■ **Written instruction**
Print the listing in its entirety and exactly, leaving out images.
Start
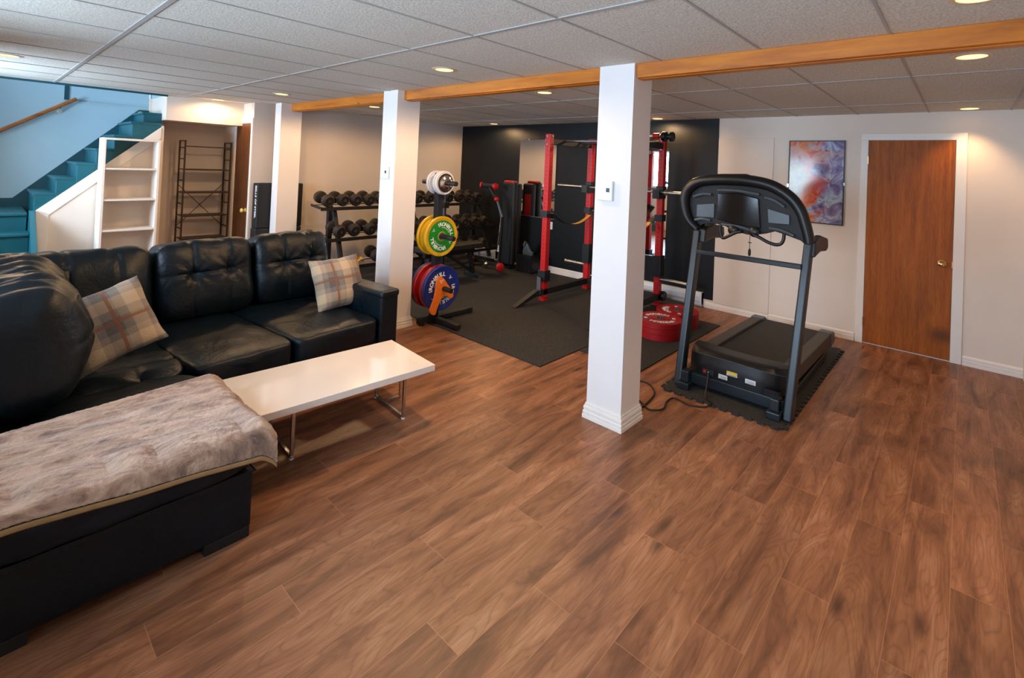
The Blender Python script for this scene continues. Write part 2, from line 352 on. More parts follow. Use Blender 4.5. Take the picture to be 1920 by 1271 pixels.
# ------------------------------------------------------------------ mesh helpers
def V(*a): return Vector(a if len(a) > 1 else a[0])
class MB:
    def __init__(s): s.bm = bmesh.new()
    def box(s, lo, hi):
        lo, hi = V(lo), V(hi); c = (lo+hi)/2; d = hi-lo
        bmesh.ops.create_cube(s.bm, size=1.0, matrix=Matrix.Translation(c) @ Matrix.Diagonal((abs(d.x), abs(d.y), abs(d.z), 1)))
        return s
    def bar(s, p0, p1, w_, h_, up=(0, 0, 1)):
        p0, p1 = V(p0), V(p1); z = (p1-p0); L = z.length; z = z.normalized()
        u = V(up)
        if abs(u.dot(z)) > 0.98: u = V(1, 0, 0)
        x = u.cross(z).normalized(); y = z.cross(x)
        R = Matrix((x, y, z)).transposed().to_4x4()
        bmesh.ops.create_cube(s.bm, size=1.0, matrix=Matrix.Translation((p0+p1)/2) @ R @ Matrix.Diagonal((w_, h_, L, 1)))
        return s
    def cyl(s, p0, p1, r, r2=None, seg=20):
        p0, p1 = V(p0), V(p1); d = p1-p0
        q = d.to_track_quat('Z', 'Y').to_matrix().to_4x4()
        bmesh.ops.create_cone(s.bm, cap_ends=True, segments=seg, radius1=r, radius2=r if r2 is None else r2, depth=d.length, matrix=Matrix.Translation((p0+p1)/2) @ q)
        return s
    def ball(s, c, r, sx=1, sy=1, sz=1, seg=16):
        bmesh.ops.create_uvsphere(s.bm, u_segments=seg, v_segments=seg//2+2, radius=r, matrix=Matrix.Translation(V(c)) @ Matrix.Diagonal((sx, sy, sz, 1)))
        return s
    def tube(s, pts, r, seg=10, closed=False, flat=None):
        pts = [V(p) for p in pts]; n = len(pts)
        rs = r if isinstance(r, (list, tuple)) else [r]*n
        rings = []; nrm = None
        for i, p in enumerate(pts):
            a = pts[(i-1) % n] if (closed or i > 0) else p
            b = pts[(i+1) % n] if (closed or i < n-1) else p
            t = (b-a).normalized()
            if nrm is None:
                nrm = V(0, 0, 1) if abs(t.z) < 0.9 else V(1, 0, 0)
            nrm = (nrm - t*nrm.dot(t)).normalized(); bi = t.cross(nrm)
            fx, fy = flat or (1, 1)
            rings.append([s.bm.verts.new(p + (nrm*math.cos(2*PI*k/seg)*fx + bi*math.sin(2*PI*k/seg)*fy)*rs[i]) for k in range(seg)])
        for i in range(n if closed else n-1):
            A, B = rings[i], rings[(i+1) % n]
            for k in range(seg): s.bm.faces.new((A[k], A[(k+1) % seg], B[(k+1) % seg], B[k]))
        if not closed:
            s.bm.faces.new(rings[0][::-1]); s.bm.faces.new(rings[-1])
        return s
    def lathe(s, prof, origin, axis, seg=40):
        """prof: (radius, distance along axis); closed solid"""
        o = V(origin); a = V(axis).normalized()
        u = V(0, 0, 1) if abs(a.z) < 0.9 else V(1, 0, 0)
        u = (u-a*u.dot(a)).normalized(); v = a.cross(u)
        rings = []
        for r, t in prof:
            if r < 1e-6: rings.append([s.bm.verts.new(o+a*t)])
            else: rings.append([s.bm.verts.new(o+a*t+(u*math.cos(2*PI*k/seg)+v*math.sin(2*PI*k/seg))*r) for k in range(seg)])
        for A, B in zip(rings, rings[1:]):
            if len(A) == 1 and len(B) == 1: continue
            for k in range(seg):
                k2 = (k+1) % seg
                if len(A) == 1: s.bm.faces.new((A[0], B[k2], B[k]))
                elif len(B) == 1: s.bm.faces.new((A[k], A[k2], B[0]))
                else: s.bm.faces.new((A[k], A[k2], B[k2], B[k]))
        return s
    def prism(s, pts, ext):
        """planar 3-D outline extruded along ext"""
        e = V(ext)
        A = [s.bm.verts.new(V(p)) for p in pts]; B = [s.bm.verts.new(V(p)+e) for p in pts]
        s.bm.faces.new(A); s.bm.faces.new(B[::-1])
        n = len(A)
        for i in range(n): s.bm.faces.new((A[i], B[i], B[(i+1) % n], A[(i+1) % n]))
        return s
    def grid(s, f, nu, nv):
        g = [[s.bm.verts.new(V(f(i/nu, j/nv))) for j in range(nv+1)] for i in range(nu+1)]
        for i in range(nu):
            for j in range(nv): s.bm.faces.new((g[i][j], g[i+1][j], g[i+1][j+1], g[i][j+1]))
        return s
    def add_mesh(s, me, mat4):
        b2 = bmesh.new(); b2.from_mesh(me); b2.transform(mat4)
        tmp = bpy.data.meshes.new('tmp'); b2.to_mesh(tmp); b2.free(); s.bm.from_mesh(tmp); bpy.data.meshes.remove(tmp)
        return s
    def build(s, name, mat, parent=None, bevel=0.0, smooth=False, local=False, sub=0, org=None, seg=2):
        bm = s.bm
        bmesh.ops.recalc_face_normals(bm, faces=bm.faces)
        off = V(0, 0, 0)
        if parent is None and not local:
            xs = [v.co for v in bm.verts]
            off = V(org) if org else V((min(v.x for v in xs)+max(v.x for v in xs))/2, (min(v.y for v in xs)+max(v.y for v in xs))/2, min(v.z for v in xs))
        elif parent is not None and not local:
            q = parent
            while q is not None: off = off + q.location; q = q.parent
        bmesh.ops.translate(bm, verts=bm.verts, vec=-off)
        if smooth:
            for f in bm.faces: f.smooth = True
            for e in bm.edges:
                if len(e.link_faces) == 2 and e.calc_face_angle(0) > math.radians(38): e.smooth = False
        me = bpy.data.meshes.new(name); bm.to_mesh(me); bm.free()
        if isinstance(mat, (list, tuple)):
            for x in mat: me.materials.append(x)
        else: me.materials.append(mat)
        o = bpy.data.objects.new(name, me); col.objects.link(o)
        if parent is None: o.location = off
        else: o.parent = parent
        if bevel:
            b = o.modifiers.new('bevel', 'BEVEL'); b.width = bevel; b.segments = seg; b.limit_method = 'ANGLE'; b.angle_limit = math.radians(40)
        if sub:
            d = o.modifiers.new('subsurf', 'SUBSURF'); d.levels = sub; d.render_levels = sub
        return o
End
■ **Expected answer**
The Blender Python script for this scene continues. Write part 2, from line 352 on. More parts follow. Use Blender 4.5. Take the picture to be 1920 by 1271 pixels.
# ------------------------------------------------------------------ mesh helpers
def V(*a): return Vector(a if len(a) > 1 else a[0])
class MB:
    def __init__(s): s.bm = bmesh.new()
    def box(s, lo, hi):
        lo, hi = V(lo), V(hi); c = (lo+hi)/2; d = hi-lo
        bmesh.ops.create_cube(s.bm, size=1.0, matrix=Matrix.Translation(c) @ Matrix.Diagonal((abs(d.x), abs(d.y), abs(d.z), 1)))
        return s
    def bar(s, p0, p1, w_, h_, up=(0, 0, 1)):
        p0, p1 = V(p0), V(p1); z = (p1-p0); L = z.length; z = z.normalized()
        u = V(up)
        if abs(u.dot(z)) > 0.98: u = V(1, 0, 0)
        x = u.cross(z).normalized(); y = z.cross(x)
        R = Matrix((x, y, z)).transposed().to_4x4()
        bmesh.ops.create_cube(s.bm, size=1.0, matrix=Matrix.Translation((p0+p1)/2) @ R @ Matrix.Diagonal((w_, h_, L, 1)))
        return s
    def cyl(s, p0, p1, r, r2=None, seg=20):
        p0, p1 = V(p0), V(p1); d = p1-p0
        q = d.to_track_quat('Z', 'Y').to_matrix().to_4x4()
        bmesh.ops.create_cone(s.bm, cap_ends=True, segments=seg, radius1=r, radius2=r if r2 is None else r2, depth=d.length, matrix=Matrix.Translation((p0+p1)/2) @ q)
        return s
    def ball(s, c, r, sx=1, sy=1, sz=1, seg=16):
        bmesh.ops.create_uvsphere(s.bm, u_segments=seg, v_segments=seg//2+2, radius=r, matrix=Matrix.Translation(V(c)) @ Matrix.Diagonal((sx, sy, sz, 1)))
        return s
    def tube(s, pts, r, seg=10, closed=False, flat=None):
        pts = [V(p) for p in pts]; n = len(pts)
        rs = r if isinstance(r, (list, tuple)) else [r]*n
        rings = []; nrm = None
        for i, p in enumerate(pts):
            a = pts[(i-1) % n] if (closed or i > 0) else p
            b = pts[(i+1) % n] if (closed or i < n-1) else p
            t = (b-a).normalized()
            if nrm is None:
                nrm = V(0, 0, 1) if abs(t.z) < 0.9 else V(1, 0, 0)
            nrm = (nrm - t*nrm.dot(t)).normalized(); bi = t.cross(nrm)
            fx, fy = flat or (1, 1)
            rings.append([s.bm.verts.new(p + (nrm*math.cos(2*PI*k/seg)*fx + bi*math.sin(2*PI*k/seg)*fy)*rs[i]) for k in range(seg)])
        for i in range(n if closed else n-1):
            A, B = rings[i], rings[(i+1) % n]
            for k in range(seg): s.bm.faces.new((A[k], A[(k+1) % seg], B[(k+1) % seg], B[k]))
        if not closed:
            s.bm.faces.new(rings[0][::-1]); s.bm.faces.new(rings[-1])
        return s
    def lathe(s, prof, origin, axis, seg=40):
        """prof: (radius, distance along axis); closed solid"""
        o = V(origin); a = V(axis).normalized()
        u = V(0, 0, 1) if abs(a.z) < 0.9 else V(1, 0, 0)
        u = (u-a*u.dot(a)).normalized(); v = a.cross(u)
        rings = []
        for r, t in prof:
            if r < 1e-6: rings.append([s.bm.verts.new(o+a*t)])
            else: rings.append([s.bm.verts.new(o+a*t+(u*math.cos(2*PI*k/seg)+v*math.sin(2*PI*k/seg))*r) for k in range(seg)])
        for A, B in zip(rings, rings[1:]):
            if len(A) == 1 and len(B) == 1: continue
            for k in range(seg):
                k2 = (k+1) % seg
                if len(A) == 1: s.bm.faces.new((A[0], B[k2], B[k]))
                elif len(B) == 1: s.bm.faces.new((A[k], A[k2], B[0]))
                else: s.bm.faces.new((A[k], A[k2], B[k2], B[k]))
        return s
    def prism(s, pts, ext):
        """planar 3-D outline extruded along ext"""
        e = V(ext)
        A = [s.bm.verts.new(V(p)) for p in pts]; B = [s.bm.verts.new(V(p)+e) for p in pts]
        s.bm.faces.new(A); s.bm.faces.new(B[::-1])
        n = len(A)
        for i in range(n): s.bm.faces.new((A[i], B[i], B[(i+1) % n], A[(i+1) % n]))
        return s
    def grid(s, f, nu, nv):
        g = [[s.bm.verts.new(V(f(i/nu, j/nv))) for j in range(nv+1)] for i in range(nu+1)]
        for i in range(nu):
            for j in range(nv): s.bm.faces.new((g[i][j], g[i+1][j], g[i+1][j+1], g[i][j+1]))
        return s
    def add_mesh(s, me, mat4):
        b2 = bmesh.new(); b2.from_mesh(me); b2.transform(mat4)
        tmp = bpy.data.meshes.new('tmp'); b2.to_mesh(tmp); b2.free(); s.bm.from_mesh(tmp); bpy.data.meshes.remove(tmp)
        return s
    def build(s, name, mat, parent=None, bevel=0.0, smooth=False, local=False, sub=0, org=None, seg=2):
        bm = s.bm
        bmesh.ops.recalc_face_normals(bm, faces=bm.faces)
        off = V(0, 0, 0)
        if parent is None and not local:
            xs = [v.co for v in bm.verts]
            off = V(org) if org else V((min(v.x for v in xs)+max(v.x for v in xs))/2, (min(v.y for v in xs)+max(v.y for v in xs))/2, min(v.z for v in xs))
        elif parent is not None and not local:
            q = parent
            while q is not None: off = off + q.location; q = q.parent
        bmesh.ops.translate(bm, verts=bm.verts, vec=-off)
        if smooth:
            for f in bm.faces: f.smooth = True
            for e in bm.edges:
                if len(e.link_faces) == 2 and e.calc_face_angle(0) > math.radians(38): e.smooth = False
        me = bpy.data.meshes.new(name); bm.to_mesh(me); bm.free()
        if isinstance(mat, (list, tuple)):
            for x in mat: me.materials.append(x)
        else: me.materials.append(mat)
        o = bpy.data.objects.new(name, me); col.objects.link(o)
        if parent is None: o.location = off
        else: o.parent = parent
        if bevel:
            b = o.modifiers.new('bevel', 'BEVEL'); b.width = bevel; b.segments = seg; b.limit_method = 'ANGLE'; b.angle_limit = math.radians(40)
        if sub:
            d = o.modifiers.new('subsurf', 'SUBSURF'); d.levels = sub; d.render_levels = sub
        return o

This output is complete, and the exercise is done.